EOW Reflections: Fair payment terms
Sometimes a new year feels less like renewal than coming back to the start of the cycle. For me that means it’s January so it must be time to remind bigger firms that extending their payment terms to their smaller suppliers isn’t a great idea.
We had a distraught message this morning from a small supplier saying that their customer of many years, is changing payment terms from 30 days end of month to 60 days end of month. The letter didn’t expressly say ‘take it or leave it’, but often that’s the reality facing suppliers. If you can’t afford to lose that customer, aren’t sure you can replace them with a better paying one, and don’t have the time and capacity to go out looking for new ones, what option do you have but to accept worse terms. That’s no choice at all. What the customer frames as ‘necessary’ business practice can feel very much like bullying to the smaller supplier.
We see this frequently. As the cost of doing business has increased more firms have extended payment terms. And they have done it in language that hardly invites negotiation.
There’s no one who can intervene in these situations. This is a contractual issue and as such it’s between the customer and supplier. If you accept the new terms you can’t go back and complain later, so if you are going to try to negotiate do it before signing or verbally agreeing to anything.
30 days end of month could be 90 days. That’s a long time to wait for payment. Does your customer usually pay on time or are invoices often paid after the due date? How will you finance the business for those 90 days, in particular for that additional 30 days where in the past you would have had your money? Can you pay your suppliers and bills from reserves or will you have to borrow to tide you over and buy new materials, and if you will have to borrow how and from whom? Who will lend you the money? You may need to consider sources of cash you’ve not used before like invoice financing. No matter how well you manage your cashflow over the change period there will be uncertainty and you will probably put a hold on any plans to invest in training and equipment, take on new people, grow.

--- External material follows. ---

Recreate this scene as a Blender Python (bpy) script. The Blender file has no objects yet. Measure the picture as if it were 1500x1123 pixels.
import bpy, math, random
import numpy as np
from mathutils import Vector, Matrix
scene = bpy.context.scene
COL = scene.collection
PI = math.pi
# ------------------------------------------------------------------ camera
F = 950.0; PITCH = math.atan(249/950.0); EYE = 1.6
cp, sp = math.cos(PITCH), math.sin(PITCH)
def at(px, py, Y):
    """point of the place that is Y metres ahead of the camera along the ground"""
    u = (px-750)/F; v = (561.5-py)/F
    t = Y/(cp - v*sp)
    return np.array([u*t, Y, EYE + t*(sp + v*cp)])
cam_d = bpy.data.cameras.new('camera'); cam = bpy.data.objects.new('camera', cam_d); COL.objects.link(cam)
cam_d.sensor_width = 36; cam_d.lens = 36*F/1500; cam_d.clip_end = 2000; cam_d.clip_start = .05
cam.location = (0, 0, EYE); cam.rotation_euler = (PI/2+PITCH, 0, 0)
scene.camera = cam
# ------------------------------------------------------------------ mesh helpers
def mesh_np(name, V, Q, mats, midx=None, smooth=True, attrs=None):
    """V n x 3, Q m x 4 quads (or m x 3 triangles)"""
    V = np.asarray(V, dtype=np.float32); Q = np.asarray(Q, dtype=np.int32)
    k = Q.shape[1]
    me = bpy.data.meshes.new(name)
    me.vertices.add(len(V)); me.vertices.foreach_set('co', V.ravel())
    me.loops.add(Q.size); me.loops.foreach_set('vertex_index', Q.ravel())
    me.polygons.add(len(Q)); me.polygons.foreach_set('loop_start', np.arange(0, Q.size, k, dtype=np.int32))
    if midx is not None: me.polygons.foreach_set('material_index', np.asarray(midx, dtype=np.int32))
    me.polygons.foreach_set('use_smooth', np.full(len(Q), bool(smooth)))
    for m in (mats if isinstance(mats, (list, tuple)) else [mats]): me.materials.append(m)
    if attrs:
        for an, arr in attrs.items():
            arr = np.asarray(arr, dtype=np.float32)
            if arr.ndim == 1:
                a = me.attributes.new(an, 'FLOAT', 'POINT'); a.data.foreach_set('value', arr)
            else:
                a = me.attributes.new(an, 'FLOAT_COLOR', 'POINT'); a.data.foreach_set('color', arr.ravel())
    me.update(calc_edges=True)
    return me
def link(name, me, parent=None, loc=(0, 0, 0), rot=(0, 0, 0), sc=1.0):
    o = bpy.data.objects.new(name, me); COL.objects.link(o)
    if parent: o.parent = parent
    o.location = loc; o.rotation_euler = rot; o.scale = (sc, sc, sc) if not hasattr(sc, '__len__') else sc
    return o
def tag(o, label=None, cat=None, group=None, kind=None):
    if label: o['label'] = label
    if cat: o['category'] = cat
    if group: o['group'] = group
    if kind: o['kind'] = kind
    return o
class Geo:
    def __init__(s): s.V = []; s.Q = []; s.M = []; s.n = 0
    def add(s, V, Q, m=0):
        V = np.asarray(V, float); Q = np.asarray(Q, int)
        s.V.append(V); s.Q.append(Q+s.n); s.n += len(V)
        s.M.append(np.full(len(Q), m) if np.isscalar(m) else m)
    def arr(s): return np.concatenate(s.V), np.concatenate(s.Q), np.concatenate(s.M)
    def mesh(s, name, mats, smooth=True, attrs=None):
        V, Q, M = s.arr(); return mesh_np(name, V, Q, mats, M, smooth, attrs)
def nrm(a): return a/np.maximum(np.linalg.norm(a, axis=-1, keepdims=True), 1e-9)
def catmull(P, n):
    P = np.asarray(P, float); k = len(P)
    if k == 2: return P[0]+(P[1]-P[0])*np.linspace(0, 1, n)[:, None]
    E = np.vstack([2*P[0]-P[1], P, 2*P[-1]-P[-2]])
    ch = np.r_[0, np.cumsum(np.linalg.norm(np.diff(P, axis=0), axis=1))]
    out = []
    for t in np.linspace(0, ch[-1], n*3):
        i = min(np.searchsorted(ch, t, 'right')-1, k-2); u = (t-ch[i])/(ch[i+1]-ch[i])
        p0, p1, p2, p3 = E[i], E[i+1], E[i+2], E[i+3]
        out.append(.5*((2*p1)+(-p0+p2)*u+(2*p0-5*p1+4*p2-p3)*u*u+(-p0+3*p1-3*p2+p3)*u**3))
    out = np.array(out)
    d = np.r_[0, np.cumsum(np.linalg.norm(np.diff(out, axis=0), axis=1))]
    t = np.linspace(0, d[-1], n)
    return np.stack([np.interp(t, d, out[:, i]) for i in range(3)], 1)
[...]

To the bigger customers I say: is that really what you want? Do you want your suppliers having to put on hold plans that are likely to benefit you as the customer by improving the products or services you depend on? Do you want the supplier to increase prices because they’ve had to borrow to tide them over the payment gap and they need to pass the costs on to you, leaving you to absorb them or pass them on to your own customers? You extend payment terms at your peril and you are in effect using the supplier to bankroll your own business.
Good suppliers with options could leave you for better paying customers, possibly even your competitors, giving them the advantage. You could find yourself with a reputation for being a poor payer leading to suppliers refusing to work with you. Investors could say to themselves we think this is a sign of financial troubles (Good Business Pays has found that extending payment terms has been a sign of financial difficulties). Ethical investors want to invest in well run firms that treat suppliers well and that includes paying fair, and good potential employees want to work for firms that do the right thing.
There’s also the Prompt Payment Code. If you are a signatory and you extend your payment terms, that could mean you breach the Code in future. If you’re in breach you can be removed from the Code. That may not seem like much of a threat now but increasingly suppliers check whether firms are signatories before agreeing to supply them. We all work better when we work together and if you pay quick and fair #EveryoneBenefits.